A.
Pendahuluan
Sebagaimana
perkembbangan sejarah Islam di belahan dunia lain, Islam yang hadir di
tengah-tengah bangsa Asia Tengah dan sekitarnya pun menorehkan sejarah panjang
yang patut dikaji. Apa yang pernah diukir dalam sejarah mereka, juga melahirkan
tragedi romantik yang menarik untuk dijadikan teladan bagi generasi berikutnya.
Sejarah
panjang bahasa Mongol, sebagai kekuatan imperium dunia saat itu tidak lepas
dari figur sentral pemimpin monarki yang bernama Chengis Khan. Ia menjadi tokoh
utama dalam episode panjang pada perkembangan bangsa Mongol berikutnya. Siapa
yang menduga, bahwa kekejaman mereka terhadap pusat pemerintahan Islam di
Bagdad, terjadi menjadi anti klimaks dari idealismenya membangun imperium
dunia. Justru dari daerah dagingnyalah tercatat dalam tinta emas peradaban
Islam yang agung dan monumental. Peradaban Islam Mongol tidak kalah pentingnya
dengan peradaban Islam di Asia Barat, Eropa Barat Daya (Andalusia), Afrika
Utara, bahkan di anak benua India sekalipun. Mereka berhasil menggoreskan hasil
peradaban dalam bidang ketatanegaraan, militer, politik, ekonomi, sosial, dan
budaya, termasuk juga arsitektur yang bernilai istimewa. Daerah kekuasaan
selama kepemimpinan Mongol Islam dalam tiga dinasti, juga melebihi luas
kekuasaan dinasti Islam yang pernah ada sebelumnya.[1]
Ketiga
dinasti tersebut adalah Chagtai, Golden Horde, dan Ilkhan. Mereka berhasil
membangun peradaban yang luar biasa, dengan spirit Islam.
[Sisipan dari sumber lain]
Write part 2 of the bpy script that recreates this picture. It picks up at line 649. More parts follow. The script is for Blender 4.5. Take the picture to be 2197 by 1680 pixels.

Meskipun sesungguhnya
mereka sebelumnya bukan penganut Islam, akan tetapi di tengah perjalanan
sejarahnya mereka menjadi Muslim, dan berjuang demi tegaknya risalah Islam.
Namun, sebagimana dinyatakan di atas, hendaknya kita juga harus objektif dalam
mengapresiasi mereka, karena dalam lintasan sejarahnya, mereka juga tidak
sedikit meninggalkan luka bagi umat Islam. Inilah yang disebut sebagai
“tragedi”. Misalnya penghancuran pusat umat Islam di Sarai Batu oleh Timur
Lang. Namun di lain pihak, jasa dan hasil peradabannya juga harus ditempatkan
pada posisi yang banyak dan proporsional, karean mereka telah berhasil
mengembangkan imperium Islam di kalangan bangsa ‘ajam (non-Arab).
Satu
hal yang patut dicatat, bahwa infiltrasi masuknya Islam di kalangan Mongol,
sama sekali berbeda dengan daerah-daerah taklukan Islam yang lain. Biasanya,
Islam hadir karena adanya pertarungan ideologi, kepentingan ekonomi, dan yang
lebih sering karena adanya konsensus (pertarungan dan perebutan pengaruh)
politik. Berbeda dengan itu semua, masuknya Islam di kalangan Mongol an sich
karena faktor budaya dan kesadaran para pelakunya untuk meyakini Islam sebagai
ajaran tauhid yang dianutnya. Dengan demikian, jarang terlihat pertempuran di
kalangan Mongol yang timbul sebagai implikasi persoalan agama.[2]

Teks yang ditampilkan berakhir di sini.